In Jungian theory, Abraxas represents a being higher than God, something utterly unattainable and impossible to conceptualize, which, according to Santana, is exactly what the album was meant to be, a combining of spirituality and psychedelia, the music full of spirit, sexuality, and soul taking its roots from the percussive sounds of Afro-Caribbean music.

Fusing Genres

Santana’s fourth album was released during a period of transition for the band. Caravanserai is a spiritual blend of jazz, rock, and Latin music, and is considered by many to be the best album made during this period of transition for the band.

The word, “caravanserai” in the Near East means a large courtyard that provides accommodations for traveling caravans. However, Carlos Santana found a different meaning for the term while he was reading a text written by the Indian yogi and guru, Paramahansa Yogananda, “The caravan is the eternal cycle of reincarnation, every soul going into and out of life, from death to life and back again, until you arrive at a place where you can rest and achieve inner peace. That place is the caravanserai.”

According to Santana, this was a most fitting title for this album because it not only represented the personal quest for spirituality that he had embarked upon, but the music created by a band in transition for the album.

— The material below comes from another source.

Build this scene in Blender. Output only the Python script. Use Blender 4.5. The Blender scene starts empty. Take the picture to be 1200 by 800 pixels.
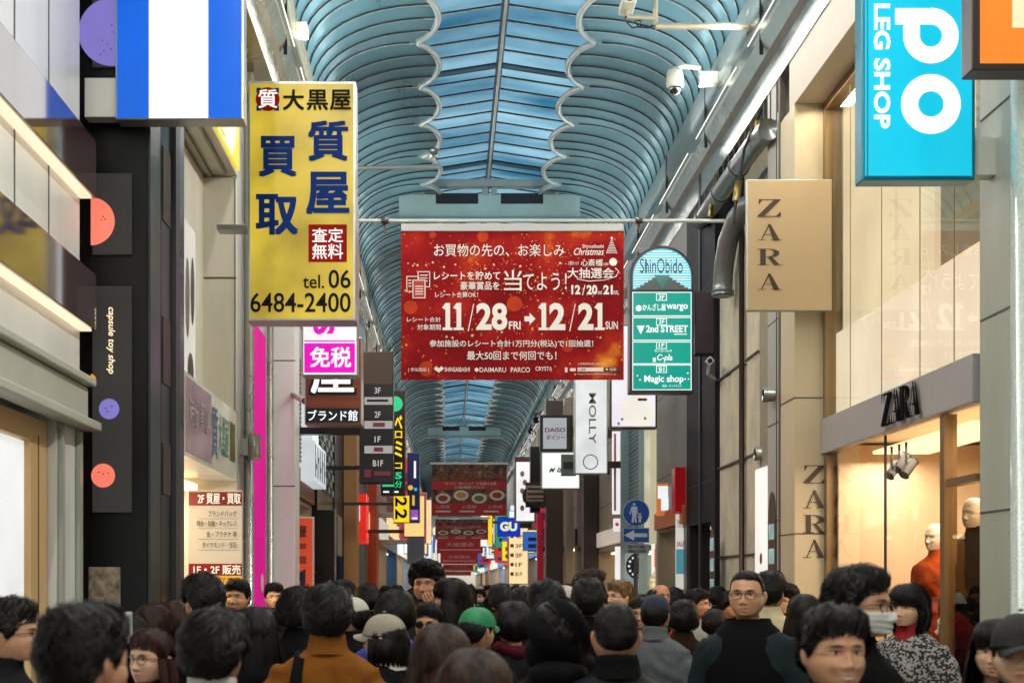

Another Stage in the Process

Carlos Santana released his sixth studio album Borboletta in 1974. Borboletta is Portuguese for “butterfly,” as is evident on the beautiful album cover designed by Carlos Santana in collaboration with Ed Lee and Barry Imhoff. In the early ‘70s, Carlos Santana was evolving, both musically and spiritually. The title is a reflection of his “metamorphosis,” but is also a “shout-out” to the contributions of Brazilian musicians Flora Purim and Airto Moreira, significant influences to the music on this album, a combination of jazz-funk-fusion, on this album.